- [Data shown]

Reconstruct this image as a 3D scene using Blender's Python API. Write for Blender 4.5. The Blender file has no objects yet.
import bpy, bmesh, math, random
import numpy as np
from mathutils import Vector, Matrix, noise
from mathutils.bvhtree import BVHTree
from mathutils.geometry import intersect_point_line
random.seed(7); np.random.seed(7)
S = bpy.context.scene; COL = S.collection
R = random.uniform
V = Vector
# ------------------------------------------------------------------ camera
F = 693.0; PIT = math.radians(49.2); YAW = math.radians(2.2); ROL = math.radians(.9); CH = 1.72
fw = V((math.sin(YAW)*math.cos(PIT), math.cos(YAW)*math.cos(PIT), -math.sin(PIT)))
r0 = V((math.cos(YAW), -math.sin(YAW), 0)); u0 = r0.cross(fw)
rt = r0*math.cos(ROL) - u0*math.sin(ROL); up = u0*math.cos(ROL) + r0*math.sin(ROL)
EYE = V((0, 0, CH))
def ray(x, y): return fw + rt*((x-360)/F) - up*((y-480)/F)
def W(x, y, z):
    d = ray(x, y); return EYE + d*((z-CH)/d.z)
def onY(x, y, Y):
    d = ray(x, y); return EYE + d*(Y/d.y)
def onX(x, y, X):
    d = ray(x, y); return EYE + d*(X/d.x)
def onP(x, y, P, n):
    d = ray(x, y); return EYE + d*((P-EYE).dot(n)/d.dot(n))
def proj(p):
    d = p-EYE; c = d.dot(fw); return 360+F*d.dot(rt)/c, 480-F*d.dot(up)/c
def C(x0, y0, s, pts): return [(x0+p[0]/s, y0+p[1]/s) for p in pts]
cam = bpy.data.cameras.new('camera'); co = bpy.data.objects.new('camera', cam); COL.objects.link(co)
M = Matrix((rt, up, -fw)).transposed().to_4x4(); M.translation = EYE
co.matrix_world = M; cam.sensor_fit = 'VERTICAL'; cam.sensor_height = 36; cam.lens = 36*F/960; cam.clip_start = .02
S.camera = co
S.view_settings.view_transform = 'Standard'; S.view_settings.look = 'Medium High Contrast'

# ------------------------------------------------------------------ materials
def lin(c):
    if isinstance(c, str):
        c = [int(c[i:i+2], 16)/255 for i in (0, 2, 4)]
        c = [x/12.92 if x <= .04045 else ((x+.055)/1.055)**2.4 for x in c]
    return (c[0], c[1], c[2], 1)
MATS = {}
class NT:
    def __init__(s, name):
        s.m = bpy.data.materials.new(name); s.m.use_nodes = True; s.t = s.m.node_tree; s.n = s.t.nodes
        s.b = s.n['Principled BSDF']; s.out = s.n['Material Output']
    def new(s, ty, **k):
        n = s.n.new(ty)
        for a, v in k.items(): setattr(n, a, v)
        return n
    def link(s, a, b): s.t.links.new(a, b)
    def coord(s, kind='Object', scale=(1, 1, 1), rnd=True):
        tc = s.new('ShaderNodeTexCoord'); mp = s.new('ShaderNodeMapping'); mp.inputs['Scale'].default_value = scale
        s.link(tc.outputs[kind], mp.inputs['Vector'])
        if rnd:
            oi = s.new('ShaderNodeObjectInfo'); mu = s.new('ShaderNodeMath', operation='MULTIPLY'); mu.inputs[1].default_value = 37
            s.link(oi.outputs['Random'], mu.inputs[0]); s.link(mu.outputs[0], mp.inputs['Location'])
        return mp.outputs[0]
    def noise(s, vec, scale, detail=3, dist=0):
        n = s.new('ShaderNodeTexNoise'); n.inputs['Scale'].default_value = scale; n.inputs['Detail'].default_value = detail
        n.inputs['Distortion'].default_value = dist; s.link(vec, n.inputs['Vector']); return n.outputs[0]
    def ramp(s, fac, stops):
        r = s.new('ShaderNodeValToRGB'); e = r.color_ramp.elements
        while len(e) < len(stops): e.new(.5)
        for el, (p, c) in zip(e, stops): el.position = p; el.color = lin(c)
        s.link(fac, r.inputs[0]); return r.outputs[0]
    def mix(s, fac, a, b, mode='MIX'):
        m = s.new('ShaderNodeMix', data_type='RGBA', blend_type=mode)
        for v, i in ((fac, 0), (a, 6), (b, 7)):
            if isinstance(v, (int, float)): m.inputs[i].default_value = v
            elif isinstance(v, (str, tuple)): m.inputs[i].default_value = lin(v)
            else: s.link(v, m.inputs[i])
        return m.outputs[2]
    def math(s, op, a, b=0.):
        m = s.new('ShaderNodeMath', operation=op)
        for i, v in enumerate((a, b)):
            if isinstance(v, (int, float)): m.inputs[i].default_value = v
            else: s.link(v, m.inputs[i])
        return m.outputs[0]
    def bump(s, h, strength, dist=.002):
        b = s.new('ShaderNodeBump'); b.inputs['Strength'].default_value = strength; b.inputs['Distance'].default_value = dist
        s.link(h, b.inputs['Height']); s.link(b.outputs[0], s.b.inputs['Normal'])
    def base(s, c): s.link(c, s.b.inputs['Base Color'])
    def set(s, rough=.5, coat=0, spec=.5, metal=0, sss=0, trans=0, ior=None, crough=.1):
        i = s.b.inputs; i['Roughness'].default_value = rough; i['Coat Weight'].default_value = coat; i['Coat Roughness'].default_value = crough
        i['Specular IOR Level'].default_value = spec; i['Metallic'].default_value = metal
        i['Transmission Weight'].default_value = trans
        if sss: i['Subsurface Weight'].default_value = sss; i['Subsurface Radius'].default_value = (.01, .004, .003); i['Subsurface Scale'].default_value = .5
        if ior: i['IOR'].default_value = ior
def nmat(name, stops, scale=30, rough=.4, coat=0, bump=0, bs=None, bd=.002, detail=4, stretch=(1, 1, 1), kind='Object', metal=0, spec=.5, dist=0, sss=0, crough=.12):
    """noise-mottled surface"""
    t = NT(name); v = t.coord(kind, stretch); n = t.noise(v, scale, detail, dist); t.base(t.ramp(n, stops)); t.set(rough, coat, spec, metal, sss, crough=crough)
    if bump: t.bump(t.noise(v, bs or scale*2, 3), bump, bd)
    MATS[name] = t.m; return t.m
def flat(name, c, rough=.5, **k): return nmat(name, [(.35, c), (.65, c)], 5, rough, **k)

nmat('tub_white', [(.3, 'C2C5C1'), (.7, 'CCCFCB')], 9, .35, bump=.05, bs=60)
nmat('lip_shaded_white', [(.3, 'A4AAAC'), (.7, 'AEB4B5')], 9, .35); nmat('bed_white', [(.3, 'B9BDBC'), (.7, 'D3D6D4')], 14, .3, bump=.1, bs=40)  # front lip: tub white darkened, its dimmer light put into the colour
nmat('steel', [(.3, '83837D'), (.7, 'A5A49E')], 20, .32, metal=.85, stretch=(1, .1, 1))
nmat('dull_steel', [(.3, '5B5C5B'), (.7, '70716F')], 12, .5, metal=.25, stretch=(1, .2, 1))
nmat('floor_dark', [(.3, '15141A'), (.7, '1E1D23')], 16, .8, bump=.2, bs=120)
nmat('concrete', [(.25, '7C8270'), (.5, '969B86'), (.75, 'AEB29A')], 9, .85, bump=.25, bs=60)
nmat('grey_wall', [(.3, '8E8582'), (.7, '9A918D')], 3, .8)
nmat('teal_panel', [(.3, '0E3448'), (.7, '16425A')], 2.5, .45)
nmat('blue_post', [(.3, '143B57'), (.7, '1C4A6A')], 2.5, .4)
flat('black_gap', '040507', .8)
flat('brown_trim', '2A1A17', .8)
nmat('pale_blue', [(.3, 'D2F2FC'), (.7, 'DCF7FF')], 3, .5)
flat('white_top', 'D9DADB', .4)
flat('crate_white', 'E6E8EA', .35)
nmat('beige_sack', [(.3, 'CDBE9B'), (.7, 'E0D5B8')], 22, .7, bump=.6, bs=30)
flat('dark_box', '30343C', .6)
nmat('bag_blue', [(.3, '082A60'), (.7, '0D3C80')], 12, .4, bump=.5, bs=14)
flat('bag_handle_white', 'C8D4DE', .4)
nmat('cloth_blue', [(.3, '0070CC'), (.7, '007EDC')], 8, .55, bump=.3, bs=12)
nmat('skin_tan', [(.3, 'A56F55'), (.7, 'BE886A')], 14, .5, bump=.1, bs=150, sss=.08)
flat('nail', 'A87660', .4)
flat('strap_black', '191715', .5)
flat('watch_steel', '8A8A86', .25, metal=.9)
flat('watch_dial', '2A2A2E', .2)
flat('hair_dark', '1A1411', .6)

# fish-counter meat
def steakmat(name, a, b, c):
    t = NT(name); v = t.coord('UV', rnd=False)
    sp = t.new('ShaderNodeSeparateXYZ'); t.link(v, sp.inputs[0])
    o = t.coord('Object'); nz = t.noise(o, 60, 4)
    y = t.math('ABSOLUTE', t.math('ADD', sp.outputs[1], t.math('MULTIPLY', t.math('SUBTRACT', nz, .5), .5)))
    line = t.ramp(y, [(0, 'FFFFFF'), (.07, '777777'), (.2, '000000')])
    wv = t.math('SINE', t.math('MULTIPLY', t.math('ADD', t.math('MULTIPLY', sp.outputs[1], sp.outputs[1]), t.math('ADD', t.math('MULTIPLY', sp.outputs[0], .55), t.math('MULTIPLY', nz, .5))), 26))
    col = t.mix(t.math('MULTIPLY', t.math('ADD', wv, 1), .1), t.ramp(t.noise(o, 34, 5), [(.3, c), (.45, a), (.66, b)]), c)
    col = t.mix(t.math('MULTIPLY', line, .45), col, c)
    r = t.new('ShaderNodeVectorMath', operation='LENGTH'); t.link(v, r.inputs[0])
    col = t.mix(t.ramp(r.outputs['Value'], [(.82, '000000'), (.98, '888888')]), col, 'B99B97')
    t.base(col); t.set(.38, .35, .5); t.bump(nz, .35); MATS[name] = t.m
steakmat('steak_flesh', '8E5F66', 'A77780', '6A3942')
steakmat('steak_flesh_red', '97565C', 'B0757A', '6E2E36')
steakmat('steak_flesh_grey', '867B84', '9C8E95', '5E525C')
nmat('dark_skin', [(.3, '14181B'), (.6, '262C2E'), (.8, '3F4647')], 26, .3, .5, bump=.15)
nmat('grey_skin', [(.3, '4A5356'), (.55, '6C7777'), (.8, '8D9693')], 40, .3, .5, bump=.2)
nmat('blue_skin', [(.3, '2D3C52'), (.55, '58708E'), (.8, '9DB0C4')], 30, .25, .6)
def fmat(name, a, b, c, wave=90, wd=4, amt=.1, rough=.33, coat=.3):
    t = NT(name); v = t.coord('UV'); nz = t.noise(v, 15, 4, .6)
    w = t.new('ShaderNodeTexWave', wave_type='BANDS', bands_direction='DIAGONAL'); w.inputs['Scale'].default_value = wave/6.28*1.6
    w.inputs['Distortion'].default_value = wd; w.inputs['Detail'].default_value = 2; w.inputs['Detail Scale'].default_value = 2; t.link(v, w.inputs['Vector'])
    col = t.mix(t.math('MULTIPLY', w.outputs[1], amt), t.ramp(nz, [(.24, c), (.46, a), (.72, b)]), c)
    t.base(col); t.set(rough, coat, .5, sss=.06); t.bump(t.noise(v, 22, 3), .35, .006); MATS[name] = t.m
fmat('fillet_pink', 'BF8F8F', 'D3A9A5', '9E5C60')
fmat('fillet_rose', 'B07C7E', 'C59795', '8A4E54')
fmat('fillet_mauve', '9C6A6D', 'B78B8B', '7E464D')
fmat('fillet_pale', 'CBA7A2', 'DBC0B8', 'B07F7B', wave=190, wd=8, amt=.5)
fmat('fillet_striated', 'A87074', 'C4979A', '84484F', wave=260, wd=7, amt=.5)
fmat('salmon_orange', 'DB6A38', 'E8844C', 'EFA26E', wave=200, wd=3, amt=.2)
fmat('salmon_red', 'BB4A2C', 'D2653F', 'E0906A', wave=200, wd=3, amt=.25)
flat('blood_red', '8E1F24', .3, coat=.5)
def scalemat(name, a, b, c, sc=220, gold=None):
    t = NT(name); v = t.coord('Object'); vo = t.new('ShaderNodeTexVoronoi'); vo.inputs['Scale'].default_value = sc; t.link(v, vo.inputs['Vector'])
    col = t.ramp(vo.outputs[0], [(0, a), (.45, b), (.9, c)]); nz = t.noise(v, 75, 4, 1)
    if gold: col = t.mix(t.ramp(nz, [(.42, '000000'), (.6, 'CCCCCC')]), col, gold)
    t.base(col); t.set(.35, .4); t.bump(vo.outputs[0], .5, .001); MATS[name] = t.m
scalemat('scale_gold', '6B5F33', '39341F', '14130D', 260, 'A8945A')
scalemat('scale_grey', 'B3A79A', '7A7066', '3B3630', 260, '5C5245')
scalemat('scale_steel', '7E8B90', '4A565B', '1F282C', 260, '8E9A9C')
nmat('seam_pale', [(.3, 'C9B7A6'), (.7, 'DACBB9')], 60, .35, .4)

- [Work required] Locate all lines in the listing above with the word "scene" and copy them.

- [Written response]
Reconstruct this image as a 3D scene using Blender's Python API. Write for Blender 4.5. The Blender file has no objects yet.
S = bpy.context.scene; COL = S.collection